DATA:
..............................
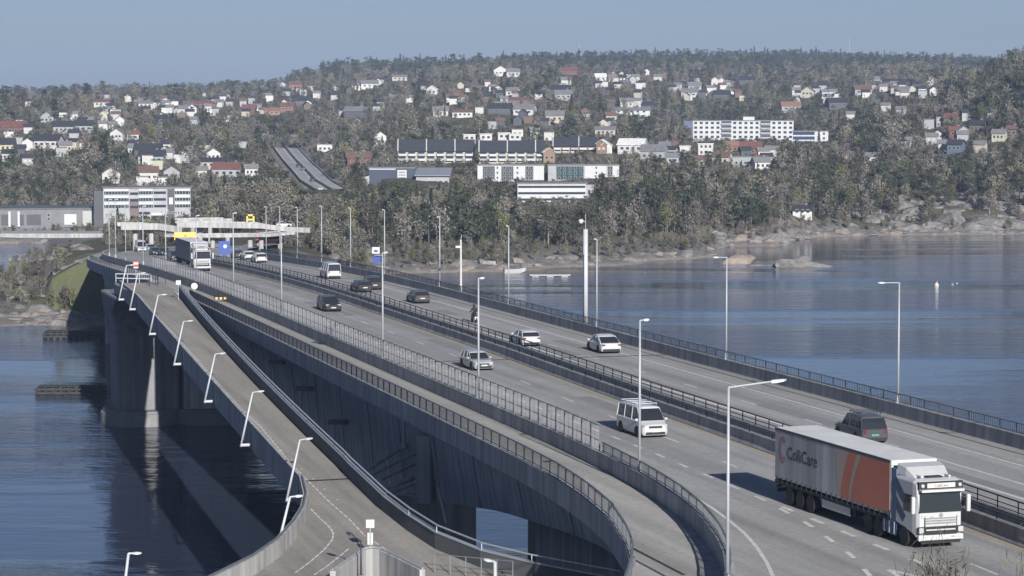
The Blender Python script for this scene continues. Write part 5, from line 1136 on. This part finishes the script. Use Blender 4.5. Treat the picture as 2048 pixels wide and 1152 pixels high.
# boathouse, boats, jetty, buoy
o = house(1605, 437, 38, 'white', 'black', 'long', .62, '', 806); o['label'] = 'small white boathouse with grey roof on the rocky far shore'; o.name = 'boathouse'; o['category'] = 'boathouse'; del o['group']
def boat(label, p, rz, L=5, onland=False):
    o = thing('motor_boat', label, 'boat', p, rz); k = L / 5; rings = []
    for x, w_, z0, z1 in ((-2.5, .85, -.1, .75), (-1, 1, -.15, .75), (1, .9, -.1, .85), (2, .5, .1, 1.0), (2.5, .06, .5, 1.1)): rings.append([(x*k, -w_*.55*k, z0*k), (x*k, w_*.55*k, z0*k), (x*k, w_*k, z1*k), (x*k, -w_*k, z1*k)])
    MB().loft(rings).build('hull', white, o, bevel=.03); MB().loft([[(-.2*k, -.6*k, .75*k), (-.2*k, .6*k, .75*k), (-.1*k, .5*k, 1.4*k), (-.1*k, -.5*k, 1.4*k)], [(1*k, -.6*k, .8*k), (1*k, .6*k, .8*k), (.5*k, .5*k, 1.4*k), (.5*k, -.5*k, 1.4*k)]]).build('windscreen', win_glass, o); MB().box((-2.55*k, 0, .6*k), (.3*k, .4*k, .9*k)).build('outboard_motor', steel_dark, o)
boat('white boat moored left of the jetty', at(1030, 545, .1), .2, 5.5); boat('white boat drawn up on the rocks below the headland', find(975, 532) + Vector((0, 0, .2)), 2.6, 5)
o = thing('floating_jetty', 'pale floating jetty below the headland wood', 'jetty', at(1100, 551, .25), .03)
for i in range(9): MB().box((-4.4 + i * 1.1, 0, .15), (1.04, 2.4, .18)).build('plank', white, o)
for x in (-3.5, 0, 3.5): MB().box((x, 0, -.2), (1.6, 2.0, .5)).build('float', conc_light, o)
o = thing('mooring_buoy', 'white mooring buoy floating on the fjord at right', 'buoy', at(1873, 572, 0)); MB().lathe([(.05, -.5), (.4, -.35), (.55, 0), (.5, .4), (.25, .7), (.06, .8)], n=14).build('float', white, o, smooth=True); MB().tube((.12, 0, .7), (.12, 0, 1.15), .07, n=6).build('top_ring', sign_yellow, o)
for i, (px, py) in enumerate(((1905, 569), (1914, 567))): 
    o = thing('swan', f'white swan swimming near the buoy, {nth(i)} from the left', 'swan', at(px, py, 0), .4 * i, 'swans'); mb = MB()
    mb.loft([[(x, w_ * math.cos(t), z + h * math.sin(t)) for t in [6.283 * k / 8 for k in range(8)]] for x, w_, z, h in ((-.5, .04, .24, .04), (-.3, .17, .15, .15), (0, .22, .13, .18), (.3, .15, .14, .13), (.42, .05, .22, .06), (.47, .045, .4, .045), (.4, .04, .58, .04), (.47, .045, .66, .045), (.6, .02, .64, .02))]).build('body', white, o, smooth=True); o.scale = (.55, .55, .55)

# ------------------------------------------------------------------ rocks
rock_m = mat('shore_rock', (.215, .205, .195), .9, .2, .45, bump=.3, bscale=.9, c2=(.075, .072, .07), detail=10)
rock_p = mat('shore_rock_pink', (.28, .235, .20), .9, .2, .5, bump=.25, bscale=.9, c2=(.12, .10, .09), detail=10)
def rock_mesh(seed, sub=3):
    bm = bmesh.new(); bmesh.ops.create_icosphere(bm, subdivisions=sub, radius=1); r_ = np.random.default_rng(seed); K = r_.normal(0, 1, (9, 3)); ph_ = r_.uniform(0, 6.28, 9)
    cuts = [(Vector(r_.normal(0, 1, 3)).normalized(), r_.uniform(.45, .85)) for _ in range(7)]
    for v in bm.verts:
        p = v.co.copy()
        for n_, d_ in cuts:
            e = p.dot(n_) - d_
            if e > 0: p -= n_ * e * .85
        f = sum(math.sin(2.1 * (1 + .5 * i) * p.dot(Vector(K[i])) + ph_[i]) / (2 + i) for i in range(9)); v.co = p * (1 + .10 * f)
    me = bpy.data.meshes.new('rock'); bm.to_mesh(me); bm.free(); me.materials.append(rock_m); return me
RM = [rock_mesh(i) for i in range(6)]
RMp = []
for m_ in RM: k = m_.copy(); k.materials[0] = rock_p; RMp.append(k)
def rock(name, label, p, sx, sy, sz, i, rz=0, grp=None, pink=False):
    o = put(name, (RMp if pink else RM)[i % 6], None, loc=p, rz=rz, scale=(sx, sy, sz)); return tag(o, label, 'rock', grp)
c0 = at(1598, 534, 0)
rock('rock_islet', 'rounded rocky islet in the right part of the fjord', c0 + Vector((0, 3, -.2)), 11, 5, 2.6, 3, .05); rock('rock_islet', 'steep boulder on top of the rocky islet', c0 + Vector((1.4, 3, .7)), 3.4, 2.6, 2.1, 2); rock('rock_islet', 'low pink skerry left of the rocky islet', at(1485, 527, 0) + Vector((0, 2, -.1)), 6.0, 3, 2.4, 2, .2, None, True); rock('rock_islet', 'flat skerry strip between the islet and the pink skerry', at(1545, 531, 0) + Vector((0, 1, -.15)), 6.5, 2, 1.0, 4)
rr_ = random.Random(5); nrk = 0
for x0, x1, cnt, zone in ((815, 1420, 60, 'along the headland shore'), (1420, 1560, 16, 'on the point beside the inlet'), (1570, 2048, 60, 'along the right hand shore'), (0, 160, 44, 'along the shore at the left edge')):
    for k in range(cnt):
        px = rr_.uniform(x0, x1); D = np.arange(455, 830, 2.0); X = (px - 1024) / F * D; z = ground(X, D); ok = np.where(z > .35)[0]
        if not len(ok): continue
        j = min(len(D) - 1, ok[0] + rr_.randint(0, 5 if x0 else 6)); sz = rr_.uniform(.7, 2.4) * (1.25 if rr_.random() < .25 else .8)
        rock('shore_rock', f'{"pinkish" if k % 3 == 0 else "grey"} rounded rock {zone}', (X[j], D[j], z[j] - .15 * sz), sz * rr_.uniform(1, 2.1), sz * rr_.uniform(.8, 1.4), sz * rr_.uniform(.4, .8), k, rr_.uniform(0, 3), 'rocks ' + zone, k % 3 == 0)
OUT = {}
def outcrop(px, py, sz):
    global nrk
    p = find(px, py); KEEP.append((p.x, p.y - 3, sz * .5)); z_ = 'on the spit at left' if px < 230 else ('left of the interchange' if px < 560 else ('beside the bridge end' if px < 900 else ('on the point by the inlet' if px < 1610 else 'on the right hand slope')))
    o = rock('rock_outcrop', f'bare {"large " if sz > 6 else ""}grey rock outcrop {z_}', (p.x, p.y, p.z - sz * .28), sz, sz * .8, sz * .55, nrk, rr_.uniform(0, 3), 'bare rock outcrops ' + z_, nrk % 5 == 0 and 1400 < px < 1650); nrk += 1; OUT.setdefault(o['label'], []).append((px, o))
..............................
AIM: Exclude every picture and copy the remaining data exactly.

THE COMPLETED TASK:
The Blender Python script for this scene continues. Write part 5, from line 1136 on. This part finishes the script. Use Blender 4.5. Treat the picture as 2048 pixels wide and 1152 pixels high.
# boathouse, boats, jetty, buoy
o = house(1605, 437, 38, 'white', 'black', 'long', .62, '', 806); o['label'] = 'small white boathouse with grey roof on the rocky far shore'; o.name = 'boathouse'; o['category'] = 'boathouse'; del o['group']
def boat(label, p, rz, L=5, onland=False):
    o = thing('motor_boat', label, 'boat', p, rz); k = L / 5; rings = []
    for x, w_, z0, z1 in ((-2.5, .85, -.1, .75), (-1, 1, -.15, .75), (1, .9, -.1, .85), (2, .5, .1, 1.0), (2.5, .06, .5, 1.1)): rings.append([(x*k, -w_*.55*k, z0*k), (x*k, w_*.55*k, z0*k), (x*k, w_*k, z1*k), (x*k, -w_*k, z1*k)])
    MB().loft(rings).build('hull', white, o, bevel=.03); MB().loft([[(-.2*k, -.6*k, .75*k), (-.2*k, .6*k, .75*k), (-.1*k, .5*k, 1.4*k), (-.1*k, -.5*k, 1.4*k)], [(1*k, -.6*k, .8*k), (1*k, .6*k, .8*k), (.5*k, .5*k, 1.4*k), (.5*k, -.5*k, 1.4*k)]]).build('windscreen', win_glass, o); MB().box((-2.55*k, 0, .6*k), (.3*k, .4*k, .9*k)).build('outboard_motor', steel_dark, o)
boat('white boat moored left of the jetty', at(1030, 545, .1), .2, 5.5); boat('white boat drawn up on the rocks below the headland', find(975, 532) + Vector((0, 0, .2)), 2.6, 5)
o = thing('floating_jetty', 'pale floating jetty below the headland wood', 'jetty', at(1100, 551, .25), .03)
for i in range(9): MB().box((-4.4 + i * 1.1, 0, .15), (1.04, 2.4, .18)).build('plank', white, o)
for x in (-3.5, 0, 3.5): MB().box((x, 0, -.2), (1.6, 2.0, .5)).build('float', conc_light, o)
o = thing('mooring_buoy', 'white mooring buoy floating on the fjord at right', 'buoy', at(1873, 572, 0)); MB().lathe([(.05, -.5), (.4, -.35), (.55, 0), (.5, .4), (.25, .7), (.06, .8)], n=14).build('float', white, o, smooth=True); MB().tube((.12, 0, .7), (.12, 0, 1.15), .07, n=6).build('top_ring', sign_yellow, o)
for i, (px, py) in enumerate(((1905, 569), (1914, 567))): 
    o = thing('swan', f'white swan swimming near the buoy, {nth(i)} from the left', 'swan', at(px, py, 0), .4 * i, 'swans'); mb = MB()
    mb.loft([[(x, w_ * math.cos(t), z + h * math.sin(t)) for t in [6.283 * k / 8 for k in range(8)]] for x, w_, z, h in ((-.5, .04, .24, .04), (-.3, .17, .15, .15), (0, .22, .13, .18), (.3, .15, .14, .13), (.42, .05, .22, .06), (.47, .045, .4, .045), (.4, .04, .58, .04), (.47, .045, .66, .045), (.6, .02, .64, .02))]).build('body', white, o, smooth=True); o.scale = (.55, .55, .55)

# ------------------------------------------------------------------ rocks
rock_m = mat('shore_rock', (.215, .205, .195), .9, .2, .45, bump=.3, bscale=.9, c2=(.075, .072, .07), detail=10)
rock_p = mat('shore_rock_pink', (.28, .235, .20), .9, .2, .5, bump=.25, bscale=.9, c2=(.12, .10, .09), detail=10)
def rock_mesh(seed, sub=3):
    bm = bmesh.new(); bmesh.ops.create_icosphere(bm, subdivisions=sub, radius=1); r_ = np.random.default_rng(seed); K = r_.normal(0, 1, (9, 3)); ph_ = r_.uniform(0, 6.28, 9)
    cuts = [(Vector(r_.normal(0, 1, 3)).normalized(), r_.uniform(.45, .85)) for _ in range(7)]
    for v in bm.verts:
        p = v.co.copy()
        for n_, d_ in cuts:
            e = p.dot(n_) - d_
            if e > 0: p -= n_ * e * .85
        f = sum(math.sin(2.1 * (1 + .5 * i) * p.dot(Vector(K[i])) + ph_[i]) / (2 + i) for i in range(9)); v.co = p * (1 + .10 * f)
    me = bpy.data.meshes.new('rock'); bm.to_mesh(me); bm.free(); me.materials.append(rock_m); return me
RM = [rock_mesh(i) for i in range(6)]
RMp = []
for m_ in RM: k = m_.copy(); k.materials[0] = rock_p; RMp.append(k)
def rock(name, label, p, sx, sy, sz, i, rz=0, grp=None, pink=False):
    o = put(name, (RMp if pink else RM)[i % 6], None, loc=p, rz=rz, scale=(sx, sy, sz)); return tag(o, label, 'rock', grp)
c0 = at(1598, 534, 0)
rock('rock_islet', 'rounded rocky islet in the right part of the fjord', c0 + Vector((0, 3, -.2)), 11, 5, 2.6, 3, .05); rock('rock_islet', 'steep boulder on top of the rocky islet', c0 + Vector((1.4, 3, .7)), 3.4, 2.6, 2.1, 2); rock('rock_islet', 'low pink skerry left of the rocky islet', at(1485, 527, 0) + Vector((0, 2, -.1)), 6.0, 3, 2.4, 2, .2, None, True); rock('rock_islet', 'flat skerry strip between the islet and the pink skerry', at(1545, 531, 0) + Vector((0, 1, -.15)), 6.5, 2, 1.0, 4)
rr_ = random.Random(5); nrk = 0
for x0, x1, cnt, zone in ((815, 1420, 60, 'along the headland shore'), (1420, 1560, 16, 'on the point beside the inlet'), (1570, 2048, 60, 'along the right hand shore'), (0, 160, 44, 'along the shore at the left edge')):
    for k in range(cnt):
        px = rr_.uniform(x0, x1); D = np.arange(455, 830, 2.0); X = (px - 1024) / F * D; z = ground(X, D); ok = np.where(z > .35)[0]
        if not len(ok): continue
        j = min(len(D) - 1, ok[0] + rr_.randint(0, 5 if x0 else 6)); sz = rr_.uniform(.7, 2.4) * (1.25 if rr_.random() < .25 else .8)
        rock('shore_rock', f'{"pinkish" if k % 3 == 0 else "grey"} rounded rock {zone}', (X[j], D[j], z[j] - .15 * sz), sz * rr_.uniform(1, 2.1), sz * rr_.uniform(.8, 1.4), sz * rr_.uniform(.4, .8), k, rr_.uniform(0, 3), 'rocks ' + zone, k % 3 == 0)
OUT = {}
def outcrop(px, py, sz):
    global nrk
    p = find(px, py); KEEP.append((p.x, p.y - 3, sz * .5)); z_ = 'on the spit at left' if px < 230 else ('left of the interchange' if px < 560 else ('beside the bridge end' if px < 900 else ('on the point by the inlet' if px < 1610 else 'on the right hand slope')))
    o = rock('rock_outcrop', f'bare {"large " if sz > 6 else ""}grey rock outcrop {z_}', (p.x, p.y, p.z - sz * .28), sz, sz * .8, sz * .55, nrk, rr_.uniform(0, 3), 'bare rock outcrops ' + z_, nrk % 5 == 0 and 1400 < px < 1650); nrk += 1; OUT.setdefault(o['label'], []).append((px, o))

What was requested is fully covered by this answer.